Why Rereading the Same Book Won’t Lead to Faster Progress

by Katie Selwood

It has become common to send a child home from school with a reading book and ask them to read the book every night for a whole week. Over the course of the week the child seems to improve and begins to read the book quickly, confidently and fluently. 

But is that really the case? What is really happening when you do this?

The Hidden Danger of Repetition

We have discovered that many bright children realise early on how difficult the English language is. They start to rely increasingly upon their strong visual memory to memorise whole words and even whole books! 

Some early reader books are quite easy to memorise if you are a visual learner. The words are short, match the picture, and often repeat on each page. This gives both parents and teachers the impression that the child is reading fluently when really they are just storing the book in their memory and barely looking at the text.

The biggest clue with this is when a child reads a word fluently on one page and gets it completely wrong on the next page. You will see it mainly with the short interchangeable words, like this, that, then, those, these.

Children who read in this way often do quite well for the first few years. These children can mask the fact that they are relying upon their memory rather than their reading ability, often until the age of 7 or 8 years old, then text becomes too complex and the memory method fails.

Maybe you are wondering “What’s so bad about using your memory to read a bit at the start?” or “Don’t we use our short-term memories to learn any new skill?”

The massive monster in the closet when a child is innocently memorising books is not that “using your memory is bad”. It’s that these children never learn to decode fluently because they almost never practise their decoding. You will see them get stuck on a reading plateau as they get older, because there are only so many words that you can memorise.

You will also see them really struggling to spell. They might be able to memorise a spelling list okay for the weekly test, but a week or two later it has gone again.

All of this, just because they have masked being able to read by memorising those early books! This is actually a very common cause of reading difficulty. The English language is not designed to be memorised, but instead decoded, sound by sound.

Reread Phrases, Not Books!

How can we resolve this problem, while still boosting fluency? 

First, all reading practice should focus on accuracy rather than speed. The speed can come with practice, but you need the foundation of good accuracy first. It is also good to practise with nonsense words and words out of context, so that the only option is to decode the letter patterns to sounds.

Then, when you are reading a book, instead of rereading the book several times, we encourage rereading each phrase of 3-5 words before moving on to the next one. It should be read 2-3 times unless it was accurate and fluent the first time. 

So if a phrase had a tricky word, the learner should just go back 4-5 words and reread through the phrase again before moving on to the next phrase. It’s that simple, but this will double the rate of progress for most children.

The Power of Positivity and Praise

Rereading phrases is our top tip for fluency. But layering on lots of praise is our second. Naturally many children are not enthused by rereading a phrase so it is important to recognise how hard they are working. Layer on the encouragement each time they reread!

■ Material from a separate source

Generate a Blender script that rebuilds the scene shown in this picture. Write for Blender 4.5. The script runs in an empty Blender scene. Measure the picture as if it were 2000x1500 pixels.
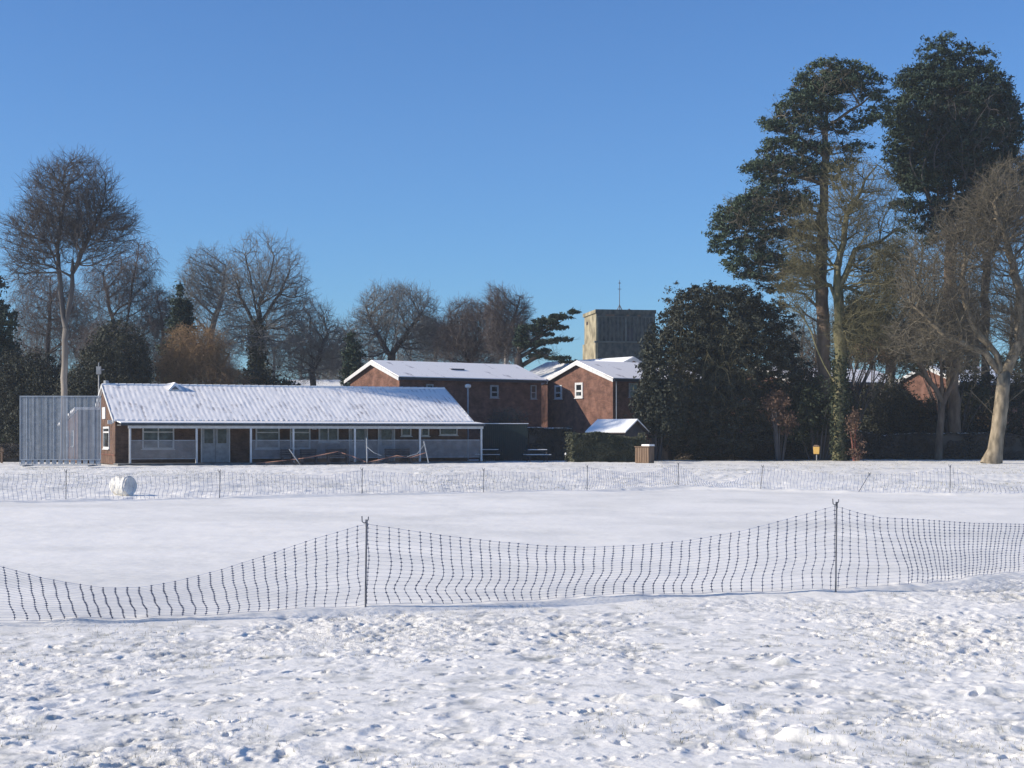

You might be wondering how you can provide enough books if the children in your class require more than one book per week. At All Aboard Phonics we have two physical books per week of the curriculum and on our app e-library. Often each book can be read over 2-3 days without finishing it. We recommend just 10 minutes of reading in each session.

We appreciate budgets can be tight but it is so worthwhile holding a fundraiser for decodable books. Usually parents will be supportive of that. It is also always worth approaching the PTA or your local English Hub to see what funding is available. 

After all, is there anything more important than getting every child reading?